Three – ‘5 things you like about yourself’; The social experiment and the importance of speaking to yourself with kindness.

Say nice things, to yourself and to everyone else.

And here I am again! It seems that once I start writing I just can’t stop. If you read my last blog post, you would have seen at the end I asked my mate to think of 5 things that she liked about herself, and that’s going to be the topic of this post.

Around the same time that I became friends with that girl, I was also (almost) accidentally conducting a social experiment in which I was asking as many people as possible if they could tell me 5 things that they liked about themselves off the cuff. I was asking friends, colleagues, random people I met on trains, people I’d get talking to in shops etc. (in fact looking back I think a lot of people probably thought I was mental) and the conclusion was not surprising, but incredibly depressing. Out of about 50+ people I asked, only about 2 of them were able to actually do it.

The depressing part is that in the same conversation I asked them if they could tell me 5 things they didn’t like about themselves and essentially all of them could do it with ease. EASE. One conversation I had, the person asked me if I could do it and so I did (as I can list 5 things I like about myself) and this person almost mocked me as if to say, ‘If you do say so yourself!’. Now don’t get me wrong, they weren’t being intentionally mean and I certainly didn’t take any offence but I did challenge them and said, ‘Since when did it become such a repulsive attribute that I am able to say some nice stuff about myself?’ I know that there is a line between confidence and arrogance and anyone who really knows me would say that I am not an arrogant person, but why is it so abnormal to give self praise? I also said, ‘It’s a little sad that if I had listed 5 things that I don’t like about myself you would probably have joined in and that conversation would have been normal, don’t you think?’. This brief exchange alone created a really good conversation and got everyone thinking a little more about why we are so quick to self criticise rather than self praise.

Everyone that I spoke to, I asked them to go away and to really think about finding those 5 good things. Then, after working out what they are, reminding themselves of them regularly. I cannot stress enough how important it is that we speak to ourselves nicely. I read that sentence back and I feel like a teacher saying it but I stick to the sentiment. I started telling myself at least 1 nice thing a day when I was getting up towards 20 and over the last decade I can safely say that it is tried and tested and has worked wonders for my confidence and for my self esteem. I’m sure you have heard all of this before, or at least I hope you have, but I encourage you to really think twice about the stuff that you say to yourself. There is enough negativity in the world and other people can also be shitty so why OH WHY would we want to add to that by being unkind to ourselves in our own minds?

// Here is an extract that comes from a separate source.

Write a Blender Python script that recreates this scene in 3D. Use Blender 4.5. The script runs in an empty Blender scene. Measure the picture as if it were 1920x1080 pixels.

Instead of saying, ‘I don’t like this’ or ‘I don’t like that’, think of something kind you can say to yourself instead. Rather than focussing on the things that you think are negative, try and spend that time focussing on positive things. This small change, over time, will start to adjust the way that you think about yourself and ultimately contribute to better self esteem.

I fully appreciate that all of this is easier said than done and we all have bad days – I am a full advocate of feeling a wide spectrum of emotions (I will be sure to do a post about emotional intelligence at some point) so don’t mistake what I am saying as either easy or that I think that people should be happy all of the time (as it is impossible). This is just one simple thing that can help give you a better outlook and a better foundation.

Finally, to round this one off, it says at the top, ‘say nice things, to yourself and everyone else’. In the same way it is important to say nice things to ourselves, complementing others (especially strangers, it is one of my favourite things to do) really helps to spread more positive energy and you just might make someone’s week. After all, we never know what battles others are facing, just as they don’t know ours. So as well as saying nice things to yourself this week (and all other weeks thereafter) give a compliment to someone out of the blue, a friend, a colleague, your partner or even a stranger and see how it makes you (and them) feel – I think you will be pleasantly surprised!